2026-06-02T12:06:14Z

Alphabet Commits $80B to AI Infrastructure Arms Race

Alphabet, the parent company of Google, announced on Monday a plan to raise $80 billion through a stock sale to finance its extensive AI infrastructure expansion. The move highlights the immense capital required to compete at the highest levels of the artificial intelligence sector, where access to massive-scale compute is a primary determinant of market leadership and technical capability.

The funds are earmarked for “general corporate purposes, including capital expenditures to scale AI infrastructure and global compute,” according to the company's statement. Alphabet noted that demand for its AI solutions from both enterprise and consumer markets is outstripping its current supply.
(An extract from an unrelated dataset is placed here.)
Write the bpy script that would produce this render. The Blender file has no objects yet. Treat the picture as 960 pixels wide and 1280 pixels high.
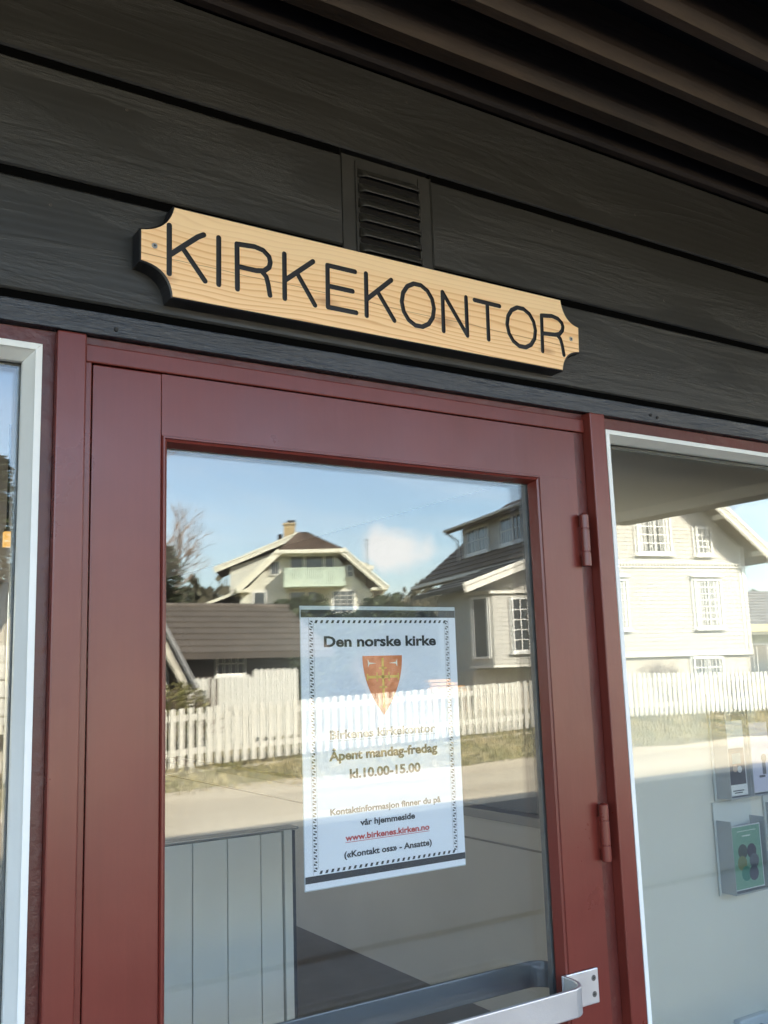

This capital raise is part of a much larger spending strategy, with CEO Sundar Pichai previously stating the company expects to spend between $180 billion and $190 billion on capital expenditures this year alone.

  • Total Capital Raise: $80 billion via stock sale.
  • Key Investor: $10 billion of the stock will be sold to Berkshire Hathaway.
  • Stated Purpose: To scale AI infrastructure and global compute capacity.
  • Annual Capex Projection: Part of a larger $180B-$190B plan for 2026.

This significant financial maneuver places Google within a broader industry trend where tech giants are collectively expected to spend as much as $700 billion on AI-related capital expenditures in 2026. Such massive investments create formidable barriers to entry for smaller players and concentrate foundational model development within a handful of corporations capable of funding and operating hyperscale infrastructure. The stock sale is designed to ensure Alphabet has the necessary hardware foundation to support its growing portfolio of AI services and remain competitive against rivals like Microsoft and Amazon.

Strategic Takeaway

Alphabet's $80 billion capital raise is a clear signal that the AI infrastructure race is as much a financial stress test as a technical one. Securing this funding, particularly with a significant commitment from a conservative investor like Berkshire Hathaway, allows the company to fund its aggressive capex strategy in a "balanced way," protecting its balance sheet while waging a multi-hundred-billion-dollar compute war.